▸ **WHAT THE TASK REQUIRES**
Repeat everything from the first line of the listing below through the line that contains "COL = scene.collection", exactly. Leave out pictures.

▸ **DATA PROVIDED**
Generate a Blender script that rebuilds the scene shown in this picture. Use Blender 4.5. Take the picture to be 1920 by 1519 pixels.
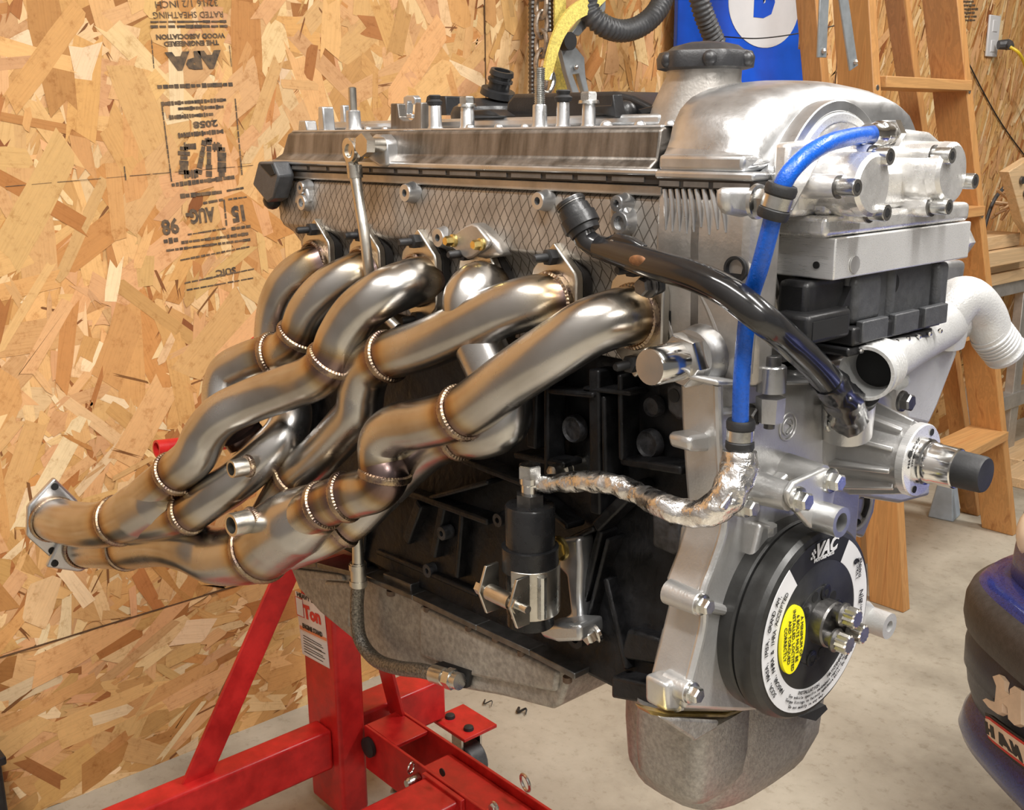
import bpy, bmesh, math, random
import numpy as np
from mathutils import Vector, Matrix
random.seed(7)
PI = math.pi
for o in list(bpy.data.objects): bpy.data.objects.remove(o, do_unlink=True)
scene = bpy.context.scene
COL = scene.collection

# ------------------------------------------------------------------ camera
# Engine frame: X along the crank (front +), Y across (exhaust side -), Z up,
# origin at the foremost exhaust port.  The floor lies ZF below that origin.
ZF = 0.93
SH = Vector((0, 0, ZF))
FPX, CX, CY = 1994.0, 960.0, 759.5
yaw, pitch, roll = .7199, .25022, -.00902
fw = np.array([-math.cos(yaw)*math.cos(pitch), math.sin(yaw)*math.cos(pitch), -math.sin(pitch)])
rt = np.cross(fw, [0, 0, 1]); rt /= np.linalg.norm(rt); up = np.cross(rt, fw)
RC = np.stack([math.cos(roll)*rt+math.sin(roll)*up, -math.sin(roll)*rt+math.cos(roll)*up, fw])
CAM = -RC.T @ np.array([.10113, .0690, .79872])
cam = bpy.data.cameras.new('camera'); camo = bpy.data.objects.new('camera', cam); COL.objects.link(camo)
cam.sensor_width = 36; cam.sensor_fit = 'HORIZONTAL'; cam.lens = FPX/1920*36; cam.clip_start = .02
M = Matrix.Identity(4)
for i in range(3):
    M[i][0] = RC[0][i]; M[i][1] = RC[1][i]; M[i][2] = -RC[2][i]; M[i][3] = CAM[i]+(ZF if i == 2 else 0)
camo.matrix_world = M
scene.camera = camo
scene.view_settings.view_transform = 'Standard'; scene.view_settings.look = 'None'
scene.view_settings.gamma = 1; scene.view_settings.use_curve_mapping = False
scene.view_settings.exposure = -.12

# ------------------------------------------------------------------ world and lamps
world = bpy.data.worlds.new('garage_fill'); scene.world = world; world.use_nodes = True  # even ambient fill from all around, added to brighten; no seen source
world.node_tree.nodes['Background'].inputs[0].default_value = (1, .98, .95, 1)
world.node_tree.nodes['Background'].inputs[1].default_value = .18
def area(name, loc, target, sx, sy, power, col=(1, .975, .94)):
    l = bpy.data.lights.new(name, 'AREA'); l.shape = 'RECTANGLE'; l.size = sx; l.size_y = sy; l.energy = power; l.color = col
    o = bpy.data.objects.new(name, l); COL.objects.link(o); o.location = loc
    d = (Vector(target)-Vector(loc)).normalized(); o.rotation_euler = d.to_track_quat('-Z', 'Y').to_euler()
    return o
LAMPS = [((1.05, .15, 2.42), 1.25, .16, 62), ((.25, -.85, 2.42), 1.25, .16, 40), ((.35, 1.9, 2.42), 1.25, .16, 52), ((2.3, -.9, 2.42), 1.25, .16, 40)]
for i, (p, a, b, e) in enumerate(LAMPS):
    area('ceiling_tube_light', p, (p[0], p[1], 0), a, b, e)

def pt(u, v, X=None, Y=None, Z=None, d=None):
    """photo position (in 1920 x 1519) on a given plane of the engine frame"""
    D = RC.T @ np.array([(u-CX)/FPX, (CY-v)/FPX, 1.0])
    if X is not None: t = (X-CAM[0])/D[0]
    elif Y is not None: t = (Y-CAM[1])/D[1]
    elif Z is not None: t = (Z-CAM[2])/D[2]
    else: t = d
    return Vector(CAM+t*D)

# ------------------------------------------------------------------ materials
def nt(name):
    m = bpy.data.materials.new(name); m.use_nodes = True
    t = m.node_tree; b = t.nodes['Principled BSDF']
    return m, t, b
def N(t, kind, **kw):
    n = t.nodes.new(kind)
    for k, v in kw.items():
        if k in n.inputs: n.inputs[k].default_value = v
        else: setattr(n, k, v)
    return n
def ramp(t, fac, stops):
    r = t.nodes.new('ShaderNodeValToRGB'); e = r.color_ramp.elements
    for i, (p, c) in enumerate(stops):
        if i == 0: el = e[0]; el.position = p
        elif i == len(stops)-1: el = e[len(e)-1]; el.position = p
        else: el = e.new(p)
        el.color = (*c, 1) if len(c) == 3 else c
    t.links.new(fac, r.inputs['Fac']); return r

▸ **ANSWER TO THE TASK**
Generate a Blender script that rebuilds the scene shown in this picture. Use Blender 4.5. Take the picture to be 1920 by 1519 pixels.
import bpy, bmesh, math, random
import numpy as np
from mathutils import Vector, Matrix
random.seed(7)
PI = math.pi
for o in list(bpy.data.objects): bpy.data.objects.remove(o, do_unlink=True)
scene = bpy.context.scene
COL = scene.collection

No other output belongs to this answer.